Begin today, through a more discerning perspective, to remove or eliminate at least one such source until your head is fully above water.

To Profit from Good Advice

“To profit from good advice requires more wisdom than to give it.”

—John Churton Collins, Literary Critic

Image from tanveernasser.com

Image from tanveernasser.com

I put significant focus on an individual’s self-awareness when I begin a new coaching engagement. To do this, I introduce an “inner voice” exercise, in which the person pays close attention to:

  • What their inner voice is saying,
  • Determining if this voice is supportive or critical,
  • Determining how open and receptive they are to the thoughts of others.

Most people discover that when they look for the value and contribution in what others say, they reap greater rewards and boost their relationships.


How and in what ways can you shift your own “inner voice” to receive more good advice and wisdom from others?

Build a Bridge

“Cry a river, build a bridge, get over it.”

—Author Unknown

Image from landscapesofunderstanding.com

Image from landscapesofunderstanding.com

For most people I work with as a coach, life is difficult, challenging, and often upsetting from time to time. Some are so stuck or stopped that they can hardly see any path forward.

During these times, feelings run high and the “emotional tension” they experience as part of their current reality must be acknowledged fully so they can cry the rivers that are appropriate. Only then can they collect themselves to realize that life goes on. Building bridges to the future is now the job at hand, to realize their resolve and get on the other side of life’s barriers and obstacles.


How can you fully acknowledge and experience all the emotions associated with some of your most significant challenges? How can you use that wisdom to garner the strength and capacities to build bridges and get over situations on your life journey?

“I remind myself every morning…”

“I remind myself every morning: Nothing I say this day will teach me anything. So if I’m going to learn, I must do it by listening.”

—Larry King, American television and radio host

Image from Flickr by Ky Olsen

Image from Flickr by Ky Olsen

Have you ever considered why we have two ears and only one mouth? Why not one of each? Perhaps some higher power—not just Larry King—knew that listening is twice as valuable as speaking.


Practice using open-ended questions, including the all-powerful “What Else?” This follow-up & layering technique will help you speak less and learn more, at home and in your workplace.


“Patience is the Companion of Wisdom.”

“Patience is the Companion of Wisdom.”

—St. Augustine, early Christian Theologian

Photo from Flickr by Thomas Mues

Photo from Flickr by Thomas Mues

When was the last time you watched a great leader give an inspiring speech? If you are like me, you occasionally enjoy a provocative TED Talk. The TED tagline is “Ideas Worth Spreading.”

Over the years, I’ve seen that the best leaders and presenters talk a bit more slowly than most.

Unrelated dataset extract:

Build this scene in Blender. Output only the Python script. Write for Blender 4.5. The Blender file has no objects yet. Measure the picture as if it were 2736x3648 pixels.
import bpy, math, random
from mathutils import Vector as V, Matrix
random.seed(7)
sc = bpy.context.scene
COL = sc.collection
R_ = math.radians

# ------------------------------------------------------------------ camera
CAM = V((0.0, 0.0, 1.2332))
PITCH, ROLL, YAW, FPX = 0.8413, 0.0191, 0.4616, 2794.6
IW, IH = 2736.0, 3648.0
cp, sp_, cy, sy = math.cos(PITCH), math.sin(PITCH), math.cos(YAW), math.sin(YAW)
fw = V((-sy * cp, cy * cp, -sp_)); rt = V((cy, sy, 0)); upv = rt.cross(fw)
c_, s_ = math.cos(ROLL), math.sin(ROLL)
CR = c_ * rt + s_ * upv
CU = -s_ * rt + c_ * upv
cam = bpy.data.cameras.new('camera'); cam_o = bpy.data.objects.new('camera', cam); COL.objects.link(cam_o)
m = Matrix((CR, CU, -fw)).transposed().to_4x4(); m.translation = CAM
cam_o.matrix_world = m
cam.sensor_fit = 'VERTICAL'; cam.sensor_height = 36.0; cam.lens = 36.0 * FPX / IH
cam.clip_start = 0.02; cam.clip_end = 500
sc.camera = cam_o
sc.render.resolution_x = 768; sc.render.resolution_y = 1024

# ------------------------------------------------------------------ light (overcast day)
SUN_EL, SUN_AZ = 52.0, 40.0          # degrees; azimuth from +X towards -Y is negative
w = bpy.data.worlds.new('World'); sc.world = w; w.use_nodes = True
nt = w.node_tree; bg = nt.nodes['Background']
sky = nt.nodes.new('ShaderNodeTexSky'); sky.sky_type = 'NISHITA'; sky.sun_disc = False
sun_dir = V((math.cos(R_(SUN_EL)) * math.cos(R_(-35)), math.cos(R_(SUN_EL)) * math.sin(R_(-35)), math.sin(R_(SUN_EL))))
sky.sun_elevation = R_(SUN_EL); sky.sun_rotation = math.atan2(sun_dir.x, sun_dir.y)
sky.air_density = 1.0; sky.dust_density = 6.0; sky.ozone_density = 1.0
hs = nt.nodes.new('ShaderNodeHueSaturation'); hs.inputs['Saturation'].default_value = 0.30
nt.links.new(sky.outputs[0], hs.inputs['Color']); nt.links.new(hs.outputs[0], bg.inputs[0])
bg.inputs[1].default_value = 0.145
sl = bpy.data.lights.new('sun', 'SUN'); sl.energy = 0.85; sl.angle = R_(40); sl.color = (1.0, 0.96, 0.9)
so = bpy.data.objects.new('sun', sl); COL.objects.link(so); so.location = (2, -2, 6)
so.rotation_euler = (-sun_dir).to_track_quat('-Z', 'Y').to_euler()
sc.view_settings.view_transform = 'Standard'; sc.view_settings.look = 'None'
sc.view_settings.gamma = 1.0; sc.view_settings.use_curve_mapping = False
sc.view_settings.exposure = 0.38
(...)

They measure their words carefully, to achieve the impact they desire. As I listen to them, I find myself slowing down, and leaning in to hear every morsel of wisdom they present.


Where would greater patience, and slowing down your busy life help you contribute and capture the wisdom of the moment?

“Tradition is a guide and not a jailer.”

“Tradition is a guide and not a jailer.”
-W. Somerset Maughman, British playwright, novelist and short story writer

Photo from Flickr by Nikki Collett

Photo from Flickr by Natural Turn

If you, as a loyal reader of The Quotable Coach series ever visited my website or received an email from me, you will have noted a quote by Tuli Kupferberg: “When patterns are broken new worlds will emerge.”

A critical aspect of why the coaching process supports people in achieving new and better results is your willingness to break the patterns of behavior that have brought you to this point in your professional and personal life.

Included in these patterns are habits, rituals, and traditions that may limit your capacity to move forward toward a highly desired goal or objective.


Examine if, or to what extent, your current personal or professional traditions may be imprisoning and limiting your freedom to pursue your fullest potential.